▶ _Task details_: Output exactly the lines from the first one down to the line containing "PI = math.pi", inclusive.

▶ _Given information_:
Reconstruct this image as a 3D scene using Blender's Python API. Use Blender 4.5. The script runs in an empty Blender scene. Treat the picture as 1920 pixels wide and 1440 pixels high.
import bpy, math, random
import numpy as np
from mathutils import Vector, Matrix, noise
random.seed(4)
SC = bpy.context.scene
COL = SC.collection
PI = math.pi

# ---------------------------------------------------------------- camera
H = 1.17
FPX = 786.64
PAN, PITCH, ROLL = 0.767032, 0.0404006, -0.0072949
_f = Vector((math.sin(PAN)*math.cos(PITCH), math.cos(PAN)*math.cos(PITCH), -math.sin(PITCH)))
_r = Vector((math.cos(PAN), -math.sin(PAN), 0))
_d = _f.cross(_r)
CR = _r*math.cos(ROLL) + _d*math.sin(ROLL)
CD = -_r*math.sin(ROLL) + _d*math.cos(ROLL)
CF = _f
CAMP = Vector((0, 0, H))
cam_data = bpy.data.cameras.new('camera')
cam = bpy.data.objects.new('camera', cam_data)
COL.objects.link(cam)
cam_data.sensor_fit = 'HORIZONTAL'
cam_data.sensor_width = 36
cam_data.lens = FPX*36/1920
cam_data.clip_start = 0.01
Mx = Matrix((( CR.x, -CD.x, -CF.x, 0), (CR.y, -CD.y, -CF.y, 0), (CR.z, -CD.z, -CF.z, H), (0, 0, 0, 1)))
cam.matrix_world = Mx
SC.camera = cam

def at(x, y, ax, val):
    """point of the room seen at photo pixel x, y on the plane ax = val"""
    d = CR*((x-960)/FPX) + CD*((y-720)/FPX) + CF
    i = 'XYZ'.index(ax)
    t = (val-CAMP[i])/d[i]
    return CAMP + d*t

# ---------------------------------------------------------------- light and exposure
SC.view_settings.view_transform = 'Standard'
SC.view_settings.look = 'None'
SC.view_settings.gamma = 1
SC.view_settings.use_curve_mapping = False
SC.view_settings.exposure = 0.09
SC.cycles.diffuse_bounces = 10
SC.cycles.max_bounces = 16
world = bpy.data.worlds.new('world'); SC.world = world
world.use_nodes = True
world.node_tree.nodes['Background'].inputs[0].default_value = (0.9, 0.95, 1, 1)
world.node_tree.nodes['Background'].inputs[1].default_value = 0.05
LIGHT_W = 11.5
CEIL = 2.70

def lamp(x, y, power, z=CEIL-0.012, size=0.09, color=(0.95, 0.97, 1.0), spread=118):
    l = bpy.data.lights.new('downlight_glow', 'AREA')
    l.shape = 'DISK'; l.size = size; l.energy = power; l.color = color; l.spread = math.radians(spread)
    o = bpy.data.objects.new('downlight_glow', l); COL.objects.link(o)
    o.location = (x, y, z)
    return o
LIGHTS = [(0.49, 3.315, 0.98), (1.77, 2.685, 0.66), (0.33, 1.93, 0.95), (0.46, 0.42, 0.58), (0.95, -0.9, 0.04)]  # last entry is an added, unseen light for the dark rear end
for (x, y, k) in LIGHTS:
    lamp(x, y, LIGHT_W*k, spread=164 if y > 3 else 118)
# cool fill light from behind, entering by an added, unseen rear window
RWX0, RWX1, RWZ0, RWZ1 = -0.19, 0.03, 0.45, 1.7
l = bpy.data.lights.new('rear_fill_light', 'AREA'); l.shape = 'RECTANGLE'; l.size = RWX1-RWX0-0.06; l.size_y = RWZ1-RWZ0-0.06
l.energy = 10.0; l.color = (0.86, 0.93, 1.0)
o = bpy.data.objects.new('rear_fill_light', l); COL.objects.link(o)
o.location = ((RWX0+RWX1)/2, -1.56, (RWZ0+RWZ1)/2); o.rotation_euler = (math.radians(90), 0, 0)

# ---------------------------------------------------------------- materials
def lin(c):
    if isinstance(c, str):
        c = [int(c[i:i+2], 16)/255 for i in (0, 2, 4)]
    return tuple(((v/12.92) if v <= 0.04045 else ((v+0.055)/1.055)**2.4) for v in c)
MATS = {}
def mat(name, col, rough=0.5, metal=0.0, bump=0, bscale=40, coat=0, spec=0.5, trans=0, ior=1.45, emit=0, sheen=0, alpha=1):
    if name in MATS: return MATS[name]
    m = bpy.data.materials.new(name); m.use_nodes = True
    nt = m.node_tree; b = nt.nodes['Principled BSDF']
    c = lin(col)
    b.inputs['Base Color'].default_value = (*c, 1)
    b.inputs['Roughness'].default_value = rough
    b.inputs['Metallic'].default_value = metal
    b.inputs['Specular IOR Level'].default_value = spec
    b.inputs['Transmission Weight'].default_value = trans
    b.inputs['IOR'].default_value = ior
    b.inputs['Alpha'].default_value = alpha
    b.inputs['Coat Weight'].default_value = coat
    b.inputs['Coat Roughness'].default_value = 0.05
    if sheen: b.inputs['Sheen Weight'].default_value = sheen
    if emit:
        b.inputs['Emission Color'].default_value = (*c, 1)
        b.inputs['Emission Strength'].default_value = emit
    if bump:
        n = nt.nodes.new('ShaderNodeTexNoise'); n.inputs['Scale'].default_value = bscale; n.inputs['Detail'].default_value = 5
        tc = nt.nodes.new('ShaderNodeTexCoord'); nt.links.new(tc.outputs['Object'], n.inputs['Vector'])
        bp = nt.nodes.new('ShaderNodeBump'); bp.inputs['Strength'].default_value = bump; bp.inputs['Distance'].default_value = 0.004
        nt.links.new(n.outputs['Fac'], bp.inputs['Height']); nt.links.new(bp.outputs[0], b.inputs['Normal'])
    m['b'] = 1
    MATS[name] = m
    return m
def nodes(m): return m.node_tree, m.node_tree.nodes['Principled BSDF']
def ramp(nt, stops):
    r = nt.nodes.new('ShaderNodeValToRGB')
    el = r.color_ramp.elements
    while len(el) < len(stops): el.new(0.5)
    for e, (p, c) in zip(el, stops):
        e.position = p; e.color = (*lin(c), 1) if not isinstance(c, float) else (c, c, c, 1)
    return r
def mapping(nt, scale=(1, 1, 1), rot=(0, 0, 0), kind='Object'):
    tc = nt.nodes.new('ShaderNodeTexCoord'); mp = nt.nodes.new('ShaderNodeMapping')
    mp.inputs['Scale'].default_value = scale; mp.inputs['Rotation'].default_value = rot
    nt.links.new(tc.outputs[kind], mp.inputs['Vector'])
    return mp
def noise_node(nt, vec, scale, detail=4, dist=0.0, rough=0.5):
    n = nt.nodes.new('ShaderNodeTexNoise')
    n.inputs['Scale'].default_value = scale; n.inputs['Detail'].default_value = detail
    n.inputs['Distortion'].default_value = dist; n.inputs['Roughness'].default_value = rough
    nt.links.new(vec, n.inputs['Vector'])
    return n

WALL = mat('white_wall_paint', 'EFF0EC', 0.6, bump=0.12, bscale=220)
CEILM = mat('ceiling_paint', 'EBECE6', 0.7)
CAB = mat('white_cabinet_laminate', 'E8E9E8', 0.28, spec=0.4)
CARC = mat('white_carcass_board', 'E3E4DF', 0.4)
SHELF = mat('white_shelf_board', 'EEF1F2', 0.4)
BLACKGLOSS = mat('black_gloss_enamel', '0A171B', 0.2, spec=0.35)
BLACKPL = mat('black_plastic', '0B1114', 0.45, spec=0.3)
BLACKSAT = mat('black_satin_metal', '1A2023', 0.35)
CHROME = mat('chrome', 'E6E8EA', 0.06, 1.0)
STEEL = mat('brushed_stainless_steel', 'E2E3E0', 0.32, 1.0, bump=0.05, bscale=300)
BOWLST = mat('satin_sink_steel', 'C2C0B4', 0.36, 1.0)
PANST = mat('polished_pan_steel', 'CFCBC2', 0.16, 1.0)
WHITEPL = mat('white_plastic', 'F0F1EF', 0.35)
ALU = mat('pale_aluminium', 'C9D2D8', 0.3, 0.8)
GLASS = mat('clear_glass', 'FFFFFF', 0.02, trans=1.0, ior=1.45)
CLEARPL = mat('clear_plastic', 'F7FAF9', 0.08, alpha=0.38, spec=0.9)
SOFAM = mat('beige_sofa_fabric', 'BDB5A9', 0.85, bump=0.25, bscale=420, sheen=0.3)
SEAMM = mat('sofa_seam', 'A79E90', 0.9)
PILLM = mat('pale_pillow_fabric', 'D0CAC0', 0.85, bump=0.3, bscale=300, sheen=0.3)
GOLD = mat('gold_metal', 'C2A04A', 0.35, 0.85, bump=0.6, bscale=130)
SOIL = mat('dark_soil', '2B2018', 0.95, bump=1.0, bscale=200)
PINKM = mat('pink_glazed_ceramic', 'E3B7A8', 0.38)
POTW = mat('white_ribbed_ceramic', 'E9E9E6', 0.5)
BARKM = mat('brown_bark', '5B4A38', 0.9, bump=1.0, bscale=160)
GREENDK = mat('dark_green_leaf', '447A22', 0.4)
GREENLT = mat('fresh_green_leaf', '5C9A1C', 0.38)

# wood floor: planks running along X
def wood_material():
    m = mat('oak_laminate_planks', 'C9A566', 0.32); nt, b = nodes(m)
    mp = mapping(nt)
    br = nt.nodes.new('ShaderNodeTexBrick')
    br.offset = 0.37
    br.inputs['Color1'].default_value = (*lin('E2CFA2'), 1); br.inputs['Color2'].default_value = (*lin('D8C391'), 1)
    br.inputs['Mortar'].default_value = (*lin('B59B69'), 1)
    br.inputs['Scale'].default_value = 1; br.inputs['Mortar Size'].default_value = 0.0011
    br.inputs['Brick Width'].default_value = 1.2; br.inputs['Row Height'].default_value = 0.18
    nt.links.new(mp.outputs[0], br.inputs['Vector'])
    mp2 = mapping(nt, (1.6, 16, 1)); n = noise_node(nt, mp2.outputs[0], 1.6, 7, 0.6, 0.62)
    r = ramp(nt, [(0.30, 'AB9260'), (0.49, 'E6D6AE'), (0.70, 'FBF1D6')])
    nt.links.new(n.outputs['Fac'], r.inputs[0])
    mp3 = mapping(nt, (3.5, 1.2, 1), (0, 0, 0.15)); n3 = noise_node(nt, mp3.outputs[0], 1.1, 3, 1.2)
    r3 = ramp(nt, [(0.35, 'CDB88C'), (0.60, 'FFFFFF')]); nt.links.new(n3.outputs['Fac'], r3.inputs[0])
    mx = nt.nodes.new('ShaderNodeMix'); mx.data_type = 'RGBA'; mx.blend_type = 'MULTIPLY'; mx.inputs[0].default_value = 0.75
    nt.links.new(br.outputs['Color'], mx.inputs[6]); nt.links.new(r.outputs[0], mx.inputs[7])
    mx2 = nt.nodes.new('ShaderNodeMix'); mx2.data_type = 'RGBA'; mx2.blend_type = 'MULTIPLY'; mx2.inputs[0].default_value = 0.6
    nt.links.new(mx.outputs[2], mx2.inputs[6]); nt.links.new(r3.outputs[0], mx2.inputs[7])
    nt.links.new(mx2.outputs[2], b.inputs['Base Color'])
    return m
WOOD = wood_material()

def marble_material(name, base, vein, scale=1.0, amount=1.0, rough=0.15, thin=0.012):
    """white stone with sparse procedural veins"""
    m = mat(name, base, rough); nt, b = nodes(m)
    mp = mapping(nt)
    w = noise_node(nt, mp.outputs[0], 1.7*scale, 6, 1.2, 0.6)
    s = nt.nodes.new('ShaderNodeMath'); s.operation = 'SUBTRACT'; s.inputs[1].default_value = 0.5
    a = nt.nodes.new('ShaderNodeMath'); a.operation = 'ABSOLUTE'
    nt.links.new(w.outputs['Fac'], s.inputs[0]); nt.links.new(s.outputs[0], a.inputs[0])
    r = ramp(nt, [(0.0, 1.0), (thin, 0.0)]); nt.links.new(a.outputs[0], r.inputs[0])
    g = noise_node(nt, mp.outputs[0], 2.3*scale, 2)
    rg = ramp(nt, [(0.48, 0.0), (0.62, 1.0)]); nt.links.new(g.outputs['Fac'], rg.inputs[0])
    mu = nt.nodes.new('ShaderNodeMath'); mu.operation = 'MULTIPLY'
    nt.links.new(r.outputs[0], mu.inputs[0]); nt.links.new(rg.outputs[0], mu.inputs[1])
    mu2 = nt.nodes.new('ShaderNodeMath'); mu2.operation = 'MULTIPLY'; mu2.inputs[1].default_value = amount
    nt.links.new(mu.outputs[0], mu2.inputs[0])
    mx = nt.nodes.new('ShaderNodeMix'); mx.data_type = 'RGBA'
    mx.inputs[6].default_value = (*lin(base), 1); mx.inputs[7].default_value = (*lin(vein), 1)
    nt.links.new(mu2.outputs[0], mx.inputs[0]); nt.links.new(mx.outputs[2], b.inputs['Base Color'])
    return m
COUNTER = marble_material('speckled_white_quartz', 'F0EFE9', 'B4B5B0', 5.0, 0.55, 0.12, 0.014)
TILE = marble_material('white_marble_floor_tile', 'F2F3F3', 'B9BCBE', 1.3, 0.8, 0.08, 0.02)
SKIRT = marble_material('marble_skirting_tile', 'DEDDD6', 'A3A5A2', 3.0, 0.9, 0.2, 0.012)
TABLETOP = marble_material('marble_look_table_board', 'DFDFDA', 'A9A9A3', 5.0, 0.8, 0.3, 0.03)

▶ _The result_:
Reconstruct this image as a 3D scene using Blender's Python API. Use Blender 4.5. The script runs in an empty Blender scene. Treat the picture as 1920 pixels wide and 1440 pixels high.
import bpy, math, random
import numpy as np
from mathutils import Vector, Matrix, noise
random.seed(4)
SC = bpy.context.scene
COL = SC.collection
PI = math.pi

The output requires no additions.